§ Materials provided:

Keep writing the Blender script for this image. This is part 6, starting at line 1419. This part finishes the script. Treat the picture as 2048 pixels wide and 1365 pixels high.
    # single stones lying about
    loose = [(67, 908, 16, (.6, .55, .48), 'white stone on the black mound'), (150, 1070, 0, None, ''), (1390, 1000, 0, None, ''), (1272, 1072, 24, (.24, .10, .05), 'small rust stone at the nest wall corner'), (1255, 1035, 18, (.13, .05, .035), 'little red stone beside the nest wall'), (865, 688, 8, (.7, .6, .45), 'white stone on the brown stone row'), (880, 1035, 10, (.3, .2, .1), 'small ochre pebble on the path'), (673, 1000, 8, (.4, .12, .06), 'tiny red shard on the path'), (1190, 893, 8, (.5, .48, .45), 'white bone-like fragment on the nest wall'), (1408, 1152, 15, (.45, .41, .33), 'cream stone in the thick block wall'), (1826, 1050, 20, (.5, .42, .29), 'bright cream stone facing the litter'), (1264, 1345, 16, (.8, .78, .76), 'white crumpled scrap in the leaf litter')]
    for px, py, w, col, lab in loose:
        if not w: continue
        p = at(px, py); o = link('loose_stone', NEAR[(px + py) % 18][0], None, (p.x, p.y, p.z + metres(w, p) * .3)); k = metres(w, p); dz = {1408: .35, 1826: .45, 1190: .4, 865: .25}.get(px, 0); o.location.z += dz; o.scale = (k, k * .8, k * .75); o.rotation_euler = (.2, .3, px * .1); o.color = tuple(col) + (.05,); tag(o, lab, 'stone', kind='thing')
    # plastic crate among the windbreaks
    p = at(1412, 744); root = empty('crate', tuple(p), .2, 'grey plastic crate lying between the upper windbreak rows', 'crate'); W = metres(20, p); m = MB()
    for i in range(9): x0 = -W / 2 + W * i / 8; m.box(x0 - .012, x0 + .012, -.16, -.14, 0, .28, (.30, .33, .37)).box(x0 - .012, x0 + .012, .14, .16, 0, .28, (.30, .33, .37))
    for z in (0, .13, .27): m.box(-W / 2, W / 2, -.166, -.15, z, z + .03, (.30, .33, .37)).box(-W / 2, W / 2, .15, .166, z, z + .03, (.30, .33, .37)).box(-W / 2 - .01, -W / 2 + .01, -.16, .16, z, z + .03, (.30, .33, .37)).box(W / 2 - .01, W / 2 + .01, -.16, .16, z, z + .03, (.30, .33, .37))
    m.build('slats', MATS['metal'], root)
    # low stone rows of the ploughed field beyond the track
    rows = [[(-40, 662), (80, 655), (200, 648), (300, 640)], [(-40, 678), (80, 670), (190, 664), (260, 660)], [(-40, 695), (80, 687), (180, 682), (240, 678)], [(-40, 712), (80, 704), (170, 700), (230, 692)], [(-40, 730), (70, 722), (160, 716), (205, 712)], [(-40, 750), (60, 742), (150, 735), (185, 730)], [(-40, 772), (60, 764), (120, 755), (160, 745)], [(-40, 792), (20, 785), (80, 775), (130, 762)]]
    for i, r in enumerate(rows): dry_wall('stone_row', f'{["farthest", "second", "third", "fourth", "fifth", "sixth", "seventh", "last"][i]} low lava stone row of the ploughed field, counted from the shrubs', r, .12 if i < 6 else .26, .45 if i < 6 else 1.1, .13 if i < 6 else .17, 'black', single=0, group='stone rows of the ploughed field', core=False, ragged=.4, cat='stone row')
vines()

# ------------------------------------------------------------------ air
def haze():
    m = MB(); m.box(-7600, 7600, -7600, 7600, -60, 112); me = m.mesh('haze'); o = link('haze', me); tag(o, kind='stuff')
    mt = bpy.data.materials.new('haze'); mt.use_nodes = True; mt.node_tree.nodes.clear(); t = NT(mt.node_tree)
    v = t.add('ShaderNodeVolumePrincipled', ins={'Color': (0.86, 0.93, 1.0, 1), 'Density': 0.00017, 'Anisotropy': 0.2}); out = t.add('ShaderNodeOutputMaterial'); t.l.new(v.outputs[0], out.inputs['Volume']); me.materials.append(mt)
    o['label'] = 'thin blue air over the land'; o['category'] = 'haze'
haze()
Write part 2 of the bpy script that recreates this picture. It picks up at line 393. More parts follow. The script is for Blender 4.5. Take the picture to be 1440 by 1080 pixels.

§ Short problem: Pull every line containing the word "Blender" out of the entries above.

§ Solution for this task:
Keep writing the Blender script for this image. This is part 6, starting at line 1419. This part finishes the script. Treat the picture as 2048 pixels wide and 1365 pixels high.
Write part 2 of the bpy script that recreates this picture. It picks up at line 393. More parts follow. The script is for Blender 4.5. Take the picture to be 1440 by 1080 pixels.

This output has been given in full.